Source material:
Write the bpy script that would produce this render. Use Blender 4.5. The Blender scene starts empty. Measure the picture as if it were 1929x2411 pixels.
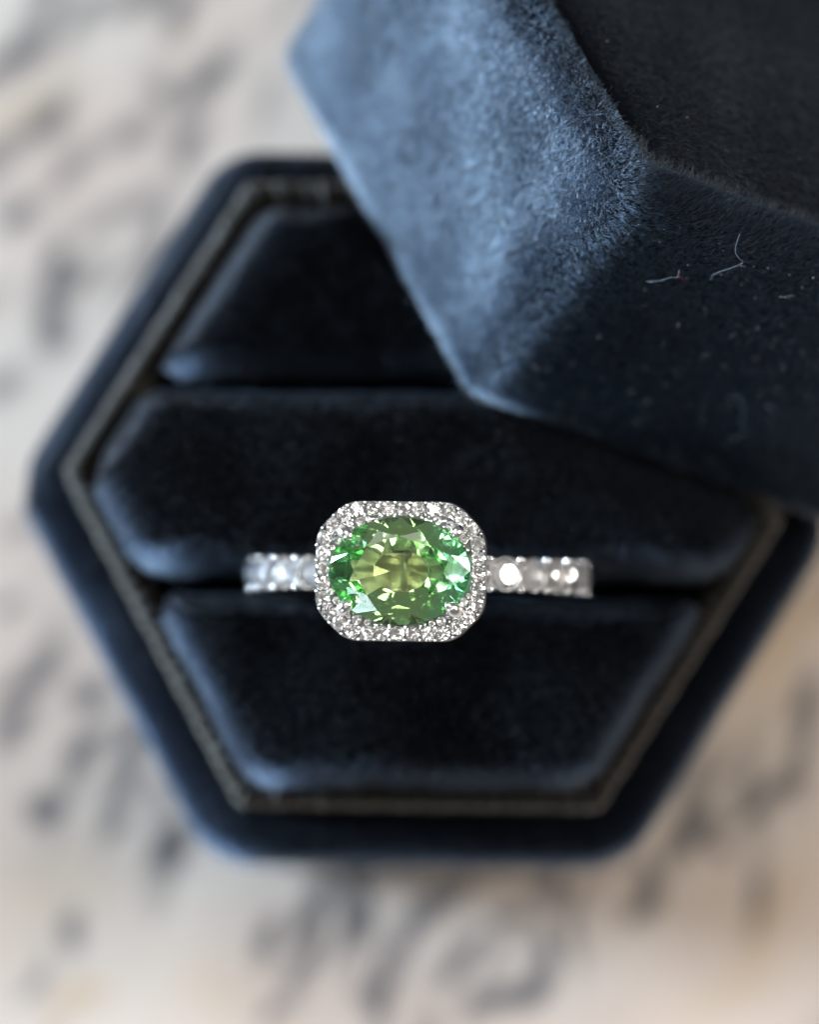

--

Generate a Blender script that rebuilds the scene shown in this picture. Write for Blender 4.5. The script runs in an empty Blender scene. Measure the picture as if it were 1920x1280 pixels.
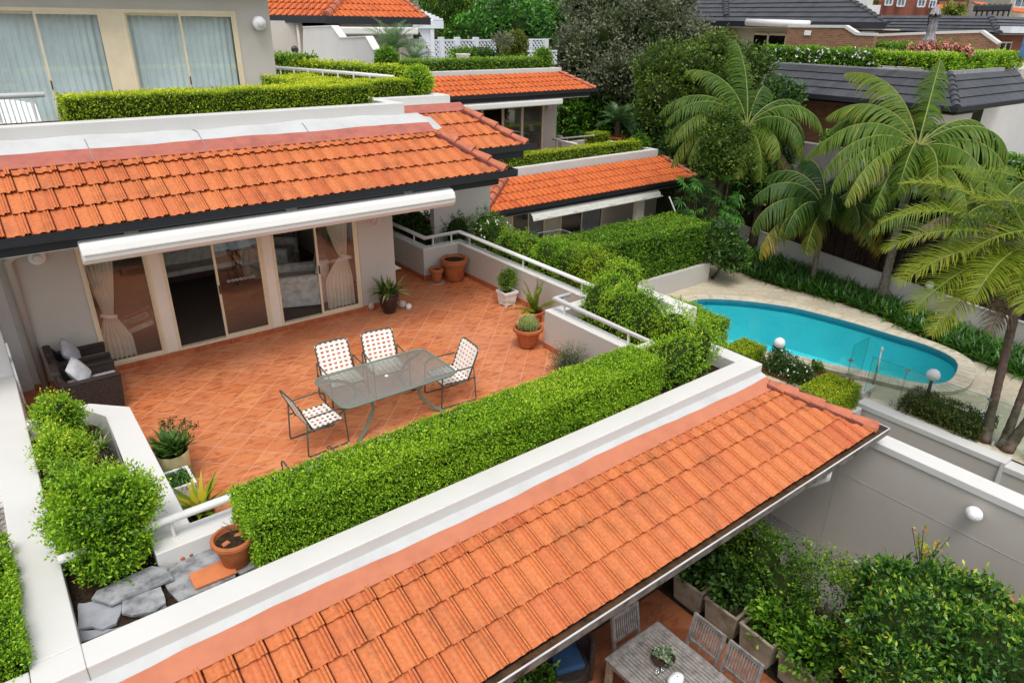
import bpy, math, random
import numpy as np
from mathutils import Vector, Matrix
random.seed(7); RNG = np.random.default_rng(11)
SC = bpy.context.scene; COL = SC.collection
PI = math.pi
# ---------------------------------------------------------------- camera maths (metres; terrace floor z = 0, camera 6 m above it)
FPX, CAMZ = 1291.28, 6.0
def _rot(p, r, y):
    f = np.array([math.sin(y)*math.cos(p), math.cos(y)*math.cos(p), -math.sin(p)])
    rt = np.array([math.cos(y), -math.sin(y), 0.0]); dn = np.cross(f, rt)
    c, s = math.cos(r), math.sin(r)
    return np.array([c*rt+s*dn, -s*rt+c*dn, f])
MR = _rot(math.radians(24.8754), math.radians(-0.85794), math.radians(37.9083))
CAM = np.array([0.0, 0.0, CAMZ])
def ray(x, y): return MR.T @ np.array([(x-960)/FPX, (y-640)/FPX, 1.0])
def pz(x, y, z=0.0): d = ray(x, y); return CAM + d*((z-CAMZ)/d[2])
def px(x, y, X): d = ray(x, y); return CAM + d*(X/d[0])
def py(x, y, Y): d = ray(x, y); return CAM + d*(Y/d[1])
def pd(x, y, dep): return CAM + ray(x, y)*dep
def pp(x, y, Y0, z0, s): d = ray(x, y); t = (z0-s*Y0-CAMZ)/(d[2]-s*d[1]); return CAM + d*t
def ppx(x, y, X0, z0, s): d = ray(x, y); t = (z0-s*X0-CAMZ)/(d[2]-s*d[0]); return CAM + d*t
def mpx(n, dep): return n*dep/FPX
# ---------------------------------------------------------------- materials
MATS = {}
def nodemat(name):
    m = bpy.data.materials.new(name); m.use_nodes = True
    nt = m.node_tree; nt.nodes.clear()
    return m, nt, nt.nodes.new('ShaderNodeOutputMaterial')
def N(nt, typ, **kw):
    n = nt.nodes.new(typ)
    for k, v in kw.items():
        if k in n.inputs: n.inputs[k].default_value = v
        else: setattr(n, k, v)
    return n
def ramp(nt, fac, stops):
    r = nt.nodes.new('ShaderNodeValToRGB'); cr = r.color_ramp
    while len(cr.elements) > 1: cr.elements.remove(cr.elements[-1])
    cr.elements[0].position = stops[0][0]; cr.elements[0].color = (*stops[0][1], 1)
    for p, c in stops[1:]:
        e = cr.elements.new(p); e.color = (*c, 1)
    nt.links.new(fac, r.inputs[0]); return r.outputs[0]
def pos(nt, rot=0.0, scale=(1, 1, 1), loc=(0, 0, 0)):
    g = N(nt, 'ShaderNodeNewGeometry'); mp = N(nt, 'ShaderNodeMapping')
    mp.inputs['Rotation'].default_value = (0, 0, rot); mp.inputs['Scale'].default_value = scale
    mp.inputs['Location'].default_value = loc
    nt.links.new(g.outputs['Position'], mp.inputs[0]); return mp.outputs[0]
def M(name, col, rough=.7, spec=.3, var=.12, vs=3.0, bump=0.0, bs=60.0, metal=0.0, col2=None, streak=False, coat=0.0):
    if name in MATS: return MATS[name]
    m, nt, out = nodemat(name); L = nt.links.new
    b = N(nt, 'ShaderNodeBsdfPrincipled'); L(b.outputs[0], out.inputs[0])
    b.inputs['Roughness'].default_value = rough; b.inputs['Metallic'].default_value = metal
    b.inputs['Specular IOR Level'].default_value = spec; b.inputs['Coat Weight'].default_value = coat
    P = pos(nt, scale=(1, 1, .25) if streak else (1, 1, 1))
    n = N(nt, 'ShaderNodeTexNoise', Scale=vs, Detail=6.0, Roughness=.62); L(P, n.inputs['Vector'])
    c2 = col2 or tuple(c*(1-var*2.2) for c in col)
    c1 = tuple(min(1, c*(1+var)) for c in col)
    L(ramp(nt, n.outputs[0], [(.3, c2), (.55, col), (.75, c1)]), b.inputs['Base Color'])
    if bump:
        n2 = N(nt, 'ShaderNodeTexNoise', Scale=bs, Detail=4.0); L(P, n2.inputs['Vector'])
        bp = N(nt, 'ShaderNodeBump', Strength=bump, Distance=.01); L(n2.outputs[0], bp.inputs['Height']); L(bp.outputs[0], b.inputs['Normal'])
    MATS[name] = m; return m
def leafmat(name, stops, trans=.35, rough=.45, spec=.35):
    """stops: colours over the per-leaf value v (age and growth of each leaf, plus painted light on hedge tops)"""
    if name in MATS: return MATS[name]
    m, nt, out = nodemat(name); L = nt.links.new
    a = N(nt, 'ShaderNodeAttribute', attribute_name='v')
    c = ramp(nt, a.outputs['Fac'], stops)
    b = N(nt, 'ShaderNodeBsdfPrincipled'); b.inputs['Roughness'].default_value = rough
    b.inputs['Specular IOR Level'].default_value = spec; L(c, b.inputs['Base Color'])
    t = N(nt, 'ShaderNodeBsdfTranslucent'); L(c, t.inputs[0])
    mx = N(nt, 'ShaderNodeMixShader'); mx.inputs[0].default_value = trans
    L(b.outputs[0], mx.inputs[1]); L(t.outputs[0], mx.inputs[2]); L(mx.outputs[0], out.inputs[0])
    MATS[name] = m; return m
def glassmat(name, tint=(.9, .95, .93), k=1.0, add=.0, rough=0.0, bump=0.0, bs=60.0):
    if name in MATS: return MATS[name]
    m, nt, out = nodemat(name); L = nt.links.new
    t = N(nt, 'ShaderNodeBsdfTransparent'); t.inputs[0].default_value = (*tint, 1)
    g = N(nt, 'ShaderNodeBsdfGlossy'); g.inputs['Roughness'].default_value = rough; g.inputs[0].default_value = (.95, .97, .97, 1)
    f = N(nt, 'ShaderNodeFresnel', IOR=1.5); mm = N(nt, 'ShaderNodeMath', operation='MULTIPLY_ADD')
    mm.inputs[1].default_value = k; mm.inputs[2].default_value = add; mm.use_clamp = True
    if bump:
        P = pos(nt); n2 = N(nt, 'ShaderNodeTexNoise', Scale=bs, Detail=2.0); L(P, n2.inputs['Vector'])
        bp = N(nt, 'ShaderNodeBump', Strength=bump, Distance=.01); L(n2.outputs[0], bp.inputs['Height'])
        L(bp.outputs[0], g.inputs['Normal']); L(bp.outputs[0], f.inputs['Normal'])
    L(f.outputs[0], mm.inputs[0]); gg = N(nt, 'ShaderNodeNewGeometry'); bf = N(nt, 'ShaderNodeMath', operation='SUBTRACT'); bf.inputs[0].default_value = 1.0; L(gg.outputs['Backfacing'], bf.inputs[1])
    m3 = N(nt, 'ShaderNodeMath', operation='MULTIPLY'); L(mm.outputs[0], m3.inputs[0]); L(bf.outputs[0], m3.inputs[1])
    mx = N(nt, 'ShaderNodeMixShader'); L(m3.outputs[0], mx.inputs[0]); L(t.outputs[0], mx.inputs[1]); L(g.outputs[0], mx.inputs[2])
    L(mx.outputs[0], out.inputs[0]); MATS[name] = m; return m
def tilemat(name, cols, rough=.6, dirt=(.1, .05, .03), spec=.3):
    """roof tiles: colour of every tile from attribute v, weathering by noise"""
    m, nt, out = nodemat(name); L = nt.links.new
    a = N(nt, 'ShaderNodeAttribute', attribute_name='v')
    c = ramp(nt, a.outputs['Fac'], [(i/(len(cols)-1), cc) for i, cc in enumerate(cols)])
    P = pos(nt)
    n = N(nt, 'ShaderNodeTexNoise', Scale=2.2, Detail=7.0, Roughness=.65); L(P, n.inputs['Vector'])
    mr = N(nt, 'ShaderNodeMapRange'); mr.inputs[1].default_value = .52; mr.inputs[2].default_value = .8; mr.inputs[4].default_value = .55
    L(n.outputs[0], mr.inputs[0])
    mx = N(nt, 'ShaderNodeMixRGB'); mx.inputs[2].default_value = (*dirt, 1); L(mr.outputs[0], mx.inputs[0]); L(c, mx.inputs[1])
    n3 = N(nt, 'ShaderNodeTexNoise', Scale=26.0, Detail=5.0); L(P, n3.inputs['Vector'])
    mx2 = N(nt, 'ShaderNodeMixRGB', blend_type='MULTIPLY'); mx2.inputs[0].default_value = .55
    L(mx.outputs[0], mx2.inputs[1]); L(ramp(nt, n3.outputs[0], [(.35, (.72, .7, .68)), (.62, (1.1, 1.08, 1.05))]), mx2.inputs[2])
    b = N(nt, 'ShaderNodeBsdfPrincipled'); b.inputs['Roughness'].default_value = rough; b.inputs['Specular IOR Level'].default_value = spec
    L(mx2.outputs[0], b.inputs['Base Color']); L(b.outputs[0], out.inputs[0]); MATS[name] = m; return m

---

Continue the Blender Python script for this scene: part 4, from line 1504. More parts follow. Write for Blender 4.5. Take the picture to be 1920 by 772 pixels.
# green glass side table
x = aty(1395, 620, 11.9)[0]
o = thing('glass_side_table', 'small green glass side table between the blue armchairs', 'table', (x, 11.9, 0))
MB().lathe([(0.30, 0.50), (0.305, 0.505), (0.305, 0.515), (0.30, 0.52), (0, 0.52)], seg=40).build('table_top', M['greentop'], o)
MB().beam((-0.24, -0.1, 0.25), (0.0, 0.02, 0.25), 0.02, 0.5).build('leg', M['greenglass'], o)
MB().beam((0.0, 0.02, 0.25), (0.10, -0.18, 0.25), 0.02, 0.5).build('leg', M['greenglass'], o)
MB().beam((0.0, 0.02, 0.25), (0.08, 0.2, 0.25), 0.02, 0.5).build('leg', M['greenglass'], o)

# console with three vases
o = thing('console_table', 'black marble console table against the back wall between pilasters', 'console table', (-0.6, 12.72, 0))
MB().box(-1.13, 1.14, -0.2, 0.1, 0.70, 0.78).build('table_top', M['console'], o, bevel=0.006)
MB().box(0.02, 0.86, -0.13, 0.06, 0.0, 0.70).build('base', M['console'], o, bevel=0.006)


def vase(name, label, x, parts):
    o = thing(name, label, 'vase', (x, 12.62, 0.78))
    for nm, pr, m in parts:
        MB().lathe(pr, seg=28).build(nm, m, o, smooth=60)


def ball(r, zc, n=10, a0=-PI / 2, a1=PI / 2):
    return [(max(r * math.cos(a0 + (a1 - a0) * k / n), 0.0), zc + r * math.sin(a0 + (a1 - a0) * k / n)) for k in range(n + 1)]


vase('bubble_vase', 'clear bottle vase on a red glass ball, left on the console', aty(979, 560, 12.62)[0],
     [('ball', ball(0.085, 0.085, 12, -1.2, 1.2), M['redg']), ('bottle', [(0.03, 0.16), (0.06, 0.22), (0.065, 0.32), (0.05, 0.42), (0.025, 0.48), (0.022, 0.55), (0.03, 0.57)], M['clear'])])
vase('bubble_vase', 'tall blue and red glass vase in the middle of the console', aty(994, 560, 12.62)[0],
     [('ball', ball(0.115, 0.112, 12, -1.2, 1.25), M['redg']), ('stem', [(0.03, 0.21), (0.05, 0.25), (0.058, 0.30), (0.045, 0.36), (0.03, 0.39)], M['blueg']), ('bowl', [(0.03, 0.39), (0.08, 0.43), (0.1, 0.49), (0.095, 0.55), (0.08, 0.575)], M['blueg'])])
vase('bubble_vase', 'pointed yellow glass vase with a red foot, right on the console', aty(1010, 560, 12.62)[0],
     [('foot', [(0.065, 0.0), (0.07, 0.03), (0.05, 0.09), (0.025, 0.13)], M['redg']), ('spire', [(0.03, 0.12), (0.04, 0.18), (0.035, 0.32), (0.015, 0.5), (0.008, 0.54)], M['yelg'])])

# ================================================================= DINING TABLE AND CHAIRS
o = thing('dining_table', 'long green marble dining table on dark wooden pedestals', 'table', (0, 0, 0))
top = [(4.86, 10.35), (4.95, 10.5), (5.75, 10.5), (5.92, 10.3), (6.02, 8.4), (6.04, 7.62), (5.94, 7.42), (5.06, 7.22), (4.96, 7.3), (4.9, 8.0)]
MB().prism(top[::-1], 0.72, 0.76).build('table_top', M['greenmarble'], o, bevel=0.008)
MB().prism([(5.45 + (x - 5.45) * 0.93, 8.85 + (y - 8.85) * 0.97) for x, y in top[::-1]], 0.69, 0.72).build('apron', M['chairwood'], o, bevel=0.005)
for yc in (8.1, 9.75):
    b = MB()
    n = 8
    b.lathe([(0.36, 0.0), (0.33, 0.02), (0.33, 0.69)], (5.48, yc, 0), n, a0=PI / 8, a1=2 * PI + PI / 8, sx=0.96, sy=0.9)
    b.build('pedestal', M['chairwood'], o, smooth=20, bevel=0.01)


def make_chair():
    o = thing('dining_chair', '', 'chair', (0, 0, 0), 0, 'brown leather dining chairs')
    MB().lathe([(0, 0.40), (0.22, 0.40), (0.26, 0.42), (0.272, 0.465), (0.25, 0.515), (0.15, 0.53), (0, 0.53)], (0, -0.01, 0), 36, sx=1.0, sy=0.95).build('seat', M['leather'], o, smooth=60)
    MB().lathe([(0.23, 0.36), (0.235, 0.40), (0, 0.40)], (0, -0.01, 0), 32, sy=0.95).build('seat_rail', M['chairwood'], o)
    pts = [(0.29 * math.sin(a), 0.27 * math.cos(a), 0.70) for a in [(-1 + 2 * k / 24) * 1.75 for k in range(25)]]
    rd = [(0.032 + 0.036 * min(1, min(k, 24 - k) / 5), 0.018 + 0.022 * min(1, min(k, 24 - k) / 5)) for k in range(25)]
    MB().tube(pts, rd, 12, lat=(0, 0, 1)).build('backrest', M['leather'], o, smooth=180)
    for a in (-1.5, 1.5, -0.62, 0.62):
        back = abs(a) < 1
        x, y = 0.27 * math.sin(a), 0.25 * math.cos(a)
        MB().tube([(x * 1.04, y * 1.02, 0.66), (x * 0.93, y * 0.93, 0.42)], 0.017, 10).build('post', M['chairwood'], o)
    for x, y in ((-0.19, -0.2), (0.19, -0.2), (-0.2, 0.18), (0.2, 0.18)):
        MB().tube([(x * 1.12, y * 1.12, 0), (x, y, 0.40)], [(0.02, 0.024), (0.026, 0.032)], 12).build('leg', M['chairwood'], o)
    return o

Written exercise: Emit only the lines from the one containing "Continue the Blender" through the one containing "0.70).build('base', M['console'], o, bevel=0.006)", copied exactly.

The answer:
Continue the Blender Python script for this scene: part 4, from line 1504. More parts follow. Write for Blender 4.5. Take the picture to be 1920 by 772 pixels.
# green glass side table
x = aty(1395, 620, 11.9)[0]
o = thing('glass_side_table', 'small green glass side table between the blue armchairs', 'table', (x, 11.9, 0))
MB().lathe([(0.30, 0.50), (0.305, 0.505), (0.305, 0.515), (0.30, 0.52), (0, 0.52)], seg=40).build('table_top', M['greentop'], o)
MB().beam((-0.24, -0.1, 0.25), (0.0, 0.02, 0.25), 0.02, 0.5).build('leg', M['greenglass'], o)
MB().beam((0.0, 0.02, 0.25), (0.10, -0.18, 0.25), 0.02, 0.5).build('leg', M['greenglass'], o)
MB().beam((0.0, 0.02, 0.25), (0.08, 0.2, 0.25), 0.02, 0.5).build('leg', M['greenglass'], o)

# console with three vases
o = thing('console_table', 'black marble console table against the back wall between pilasters', 'console table', (-0.6, 12.72, 0))
MB().box(-1.13, 1.14, -0.2, 0.1, 0.70, 0.78).build('table_top', M['console'], o, bevel=0.006)
MB().box(0.02, 0.86, -0.13, 0.06, 0.0, 0.70).build('base', M['console'], o, bevel=0.006)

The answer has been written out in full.